■ Material

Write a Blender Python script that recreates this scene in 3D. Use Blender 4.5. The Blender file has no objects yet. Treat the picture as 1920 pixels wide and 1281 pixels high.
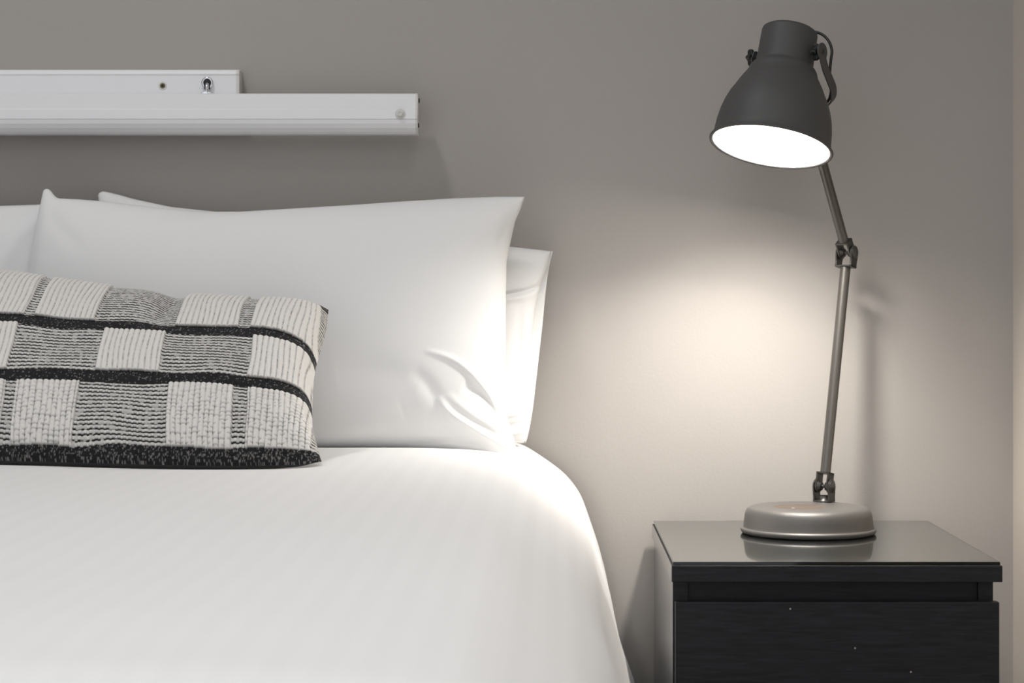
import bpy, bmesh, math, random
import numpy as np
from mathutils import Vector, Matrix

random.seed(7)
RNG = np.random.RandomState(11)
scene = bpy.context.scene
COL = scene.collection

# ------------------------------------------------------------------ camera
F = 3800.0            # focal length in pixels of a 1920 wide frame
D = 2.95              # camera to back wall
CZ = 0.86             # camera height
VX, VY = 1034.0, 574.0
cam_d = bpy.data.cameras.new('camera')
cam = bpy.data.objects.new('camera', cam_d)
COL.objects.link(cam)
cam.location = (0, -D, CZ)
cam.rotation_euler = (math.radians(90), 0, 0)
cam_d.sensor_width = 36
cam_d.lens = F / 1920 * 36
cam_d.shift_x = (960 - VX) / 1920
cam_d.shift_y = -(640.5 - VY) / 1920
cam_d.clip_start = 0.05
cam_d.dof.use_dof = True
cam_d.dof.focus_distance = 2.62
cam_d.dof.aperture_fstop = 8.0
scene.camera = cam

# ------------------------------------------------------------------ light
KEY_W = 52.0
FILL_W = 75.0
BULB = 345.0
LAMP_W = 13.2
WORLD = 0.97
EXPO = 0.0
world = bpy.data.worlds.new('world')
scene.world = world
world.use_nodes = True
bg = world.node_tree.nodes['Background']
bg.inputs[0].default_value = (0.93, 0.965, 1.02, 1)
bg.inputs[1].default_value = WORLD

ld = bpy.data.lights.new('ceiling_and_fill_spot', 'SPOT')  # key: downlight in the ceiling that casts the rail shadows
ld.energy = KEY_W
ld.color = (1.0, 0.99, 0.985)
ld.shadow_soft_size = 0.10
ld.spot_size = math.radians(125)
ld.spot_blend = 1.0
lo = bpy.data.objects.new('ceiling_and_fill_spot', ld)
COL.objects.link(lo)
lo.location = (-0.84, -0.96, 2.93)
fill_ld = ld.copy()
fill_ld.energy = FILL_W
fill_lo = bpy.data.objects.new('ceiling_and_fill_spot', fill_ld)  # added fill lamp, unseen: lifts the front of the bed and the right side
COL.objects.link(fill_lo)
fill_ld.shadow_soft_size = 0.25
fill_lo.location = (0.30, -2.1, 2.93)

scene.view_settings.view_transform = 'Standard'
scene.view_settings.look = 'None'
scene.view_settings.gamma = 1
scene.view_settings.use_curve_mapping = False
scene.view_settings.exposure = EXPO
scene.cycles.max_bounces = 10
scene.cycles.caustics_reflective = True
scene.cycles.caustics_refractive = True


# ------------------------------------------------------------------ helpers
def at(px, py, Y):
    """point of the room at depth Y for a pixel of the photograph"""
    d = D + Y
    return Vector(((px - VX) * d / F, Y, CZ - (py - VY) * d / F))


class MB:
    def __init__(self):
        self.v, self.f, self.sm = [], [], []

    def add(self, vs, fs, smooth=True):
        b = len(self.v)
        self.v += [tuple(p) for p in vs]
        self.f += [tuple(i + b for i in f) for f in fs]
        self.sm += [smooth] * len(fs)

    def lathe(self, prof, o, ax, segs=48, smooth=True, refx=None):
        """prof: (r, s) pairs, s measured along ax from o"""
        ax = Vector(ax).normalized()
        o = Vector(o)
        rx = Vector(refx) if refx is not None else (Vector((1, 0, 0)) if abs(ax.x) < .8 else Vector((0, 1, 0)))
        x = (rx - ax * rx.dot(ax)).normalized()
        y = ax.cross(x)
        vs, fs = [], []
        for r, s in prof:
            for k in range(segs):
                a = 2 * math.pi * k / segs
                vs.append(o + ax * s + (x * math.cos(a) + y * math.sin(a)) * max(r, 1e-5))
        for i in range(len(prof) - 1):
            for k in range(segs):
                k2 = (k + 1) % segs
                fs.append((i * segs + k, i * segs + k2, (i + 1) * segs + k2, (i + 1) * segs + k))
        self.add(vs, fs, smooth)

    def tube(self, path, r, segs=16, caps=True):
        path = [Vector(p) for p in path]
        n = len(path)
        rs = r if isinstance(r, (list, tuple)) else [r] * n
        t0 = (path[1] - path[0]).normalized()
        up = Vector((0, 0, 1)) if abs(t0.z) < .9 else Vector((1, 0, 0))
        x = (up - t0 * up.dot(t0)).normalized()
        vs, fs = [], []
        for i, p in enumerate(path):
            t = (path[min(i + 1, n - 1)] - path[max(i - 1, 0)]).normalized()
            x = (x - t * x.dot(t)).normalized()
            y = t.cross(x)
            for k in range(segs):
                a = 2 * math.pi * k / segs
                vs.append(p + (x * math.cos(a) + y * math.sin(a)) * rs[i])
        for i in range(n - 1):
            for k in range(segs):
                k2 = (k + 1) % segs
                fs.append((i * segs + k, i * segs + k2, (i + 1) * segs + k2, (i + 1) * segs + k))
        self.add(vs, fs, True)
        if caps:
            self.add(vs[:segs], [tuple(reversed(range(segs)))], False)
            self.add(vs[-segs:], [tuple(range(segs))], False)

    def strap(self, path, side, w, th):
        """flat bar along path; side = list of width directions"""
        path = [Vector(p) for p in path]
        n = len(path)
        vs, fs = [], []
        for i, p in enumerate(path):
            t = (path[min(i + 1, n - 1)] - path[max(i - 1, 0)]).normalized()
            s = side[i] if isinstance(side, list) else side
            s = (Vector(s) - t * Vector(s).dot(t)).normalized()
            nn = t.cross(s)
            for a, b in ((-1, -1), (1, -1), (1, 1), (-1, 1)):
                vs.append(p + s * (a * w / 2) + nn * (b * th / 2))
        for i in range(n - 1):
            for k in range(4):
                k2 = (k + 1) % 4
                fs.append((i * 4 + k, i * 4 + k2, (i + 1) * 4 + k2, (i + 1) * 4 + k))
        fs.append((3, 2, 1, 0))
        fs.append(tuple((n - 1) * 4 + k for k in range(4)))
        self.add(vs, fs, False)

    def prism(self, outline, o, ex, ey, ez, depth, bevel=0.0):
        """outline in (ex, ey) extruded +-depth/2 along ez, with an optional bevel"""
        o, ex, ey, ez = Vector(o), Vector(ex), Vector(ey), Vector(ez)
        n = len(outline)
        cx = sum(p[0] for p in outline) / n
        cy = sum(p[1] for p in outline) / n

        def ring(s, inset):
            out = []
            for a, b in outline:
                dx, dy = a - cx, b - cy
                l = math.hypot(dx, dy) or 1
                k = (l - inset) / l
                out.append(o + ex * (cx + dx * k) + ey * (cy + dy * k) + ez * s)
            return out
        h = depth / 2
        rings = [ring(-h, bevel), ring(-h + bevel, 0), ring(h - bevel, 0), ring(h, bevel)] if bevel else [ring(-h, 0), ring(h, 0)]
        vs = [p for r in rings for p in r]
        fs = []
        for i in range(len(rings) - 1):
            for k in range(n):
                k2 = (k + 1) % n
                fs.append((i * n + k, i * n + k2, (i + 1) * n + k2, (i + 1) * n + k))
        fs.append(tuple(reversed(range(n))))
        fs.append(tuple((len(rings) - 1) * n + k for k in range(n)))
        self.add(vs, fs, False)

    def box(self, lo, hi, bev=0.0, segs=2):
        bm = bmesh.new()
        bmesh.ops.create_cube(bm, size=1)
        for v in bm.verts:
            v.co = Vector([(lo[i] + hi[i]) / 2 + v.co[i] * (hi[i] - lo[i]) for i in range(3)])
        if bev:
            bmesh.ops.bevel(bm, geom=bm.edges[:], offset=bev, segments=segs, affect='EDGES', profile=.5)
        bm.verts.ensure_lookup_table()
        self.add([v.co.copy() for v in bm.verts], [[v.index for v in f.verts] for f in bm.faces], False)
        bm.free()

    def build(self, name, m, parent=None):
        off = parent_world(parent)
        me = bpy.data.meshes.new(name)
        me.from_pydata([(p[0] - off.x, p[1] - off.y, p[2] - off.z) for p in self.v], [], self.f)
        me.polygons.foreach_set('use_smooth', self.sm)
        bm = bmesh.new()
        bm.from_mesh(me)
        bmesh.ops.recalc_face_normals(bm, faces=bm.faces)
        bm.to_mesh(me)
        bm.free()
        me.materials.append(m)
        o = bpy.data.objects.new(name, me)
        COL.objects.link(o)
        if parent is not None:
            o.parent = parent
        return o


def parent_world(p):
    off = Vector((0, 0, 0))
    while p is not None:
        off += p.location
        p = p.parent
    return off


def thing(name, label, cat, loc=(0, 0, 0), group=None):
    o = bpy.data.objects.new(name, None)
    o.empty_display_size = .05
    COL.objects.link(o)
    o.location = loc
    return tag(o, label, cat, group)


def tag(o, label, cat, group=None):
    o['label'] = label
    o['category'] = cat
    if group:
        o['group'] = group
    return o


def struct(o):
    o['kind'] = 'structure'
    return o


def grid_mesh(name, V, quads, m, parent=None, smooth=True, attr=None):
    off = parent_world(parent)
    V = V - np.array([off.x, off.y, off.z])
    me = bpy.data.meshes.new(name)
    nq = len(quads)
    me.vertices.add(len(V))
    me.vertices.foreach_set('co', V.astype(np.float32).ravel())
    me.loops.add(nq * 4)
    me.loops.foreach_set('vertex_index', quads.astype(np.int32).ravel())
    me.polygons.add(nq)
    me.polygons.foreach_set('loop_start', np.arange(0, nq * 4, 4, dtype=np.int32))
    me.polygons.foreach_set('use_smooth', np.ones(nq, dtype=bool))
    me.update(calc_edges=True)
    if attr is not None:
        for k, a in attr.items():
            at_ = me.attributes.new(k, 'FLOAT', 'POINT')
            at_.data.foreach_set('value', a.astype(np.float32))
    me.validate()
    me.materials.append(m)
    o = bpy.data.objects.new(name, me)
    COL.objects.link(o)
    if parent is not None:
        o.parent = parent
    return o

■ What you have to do
Without any pictures, reproduce the lines from the first one in the material through the line that has "from mathutils import Vector, Matrix", exactly as they appear.

■ Solution for this problem
Write a Blender Python script that recreates this scene in 3D. Use Blender 4.5. The Blender file has no objects yet. Treat the picture as 1920 pixels wide and 1281 pixels high.
import bpy, bmesh, math, random
import numpy as np
from mathutils import Vector, Matrix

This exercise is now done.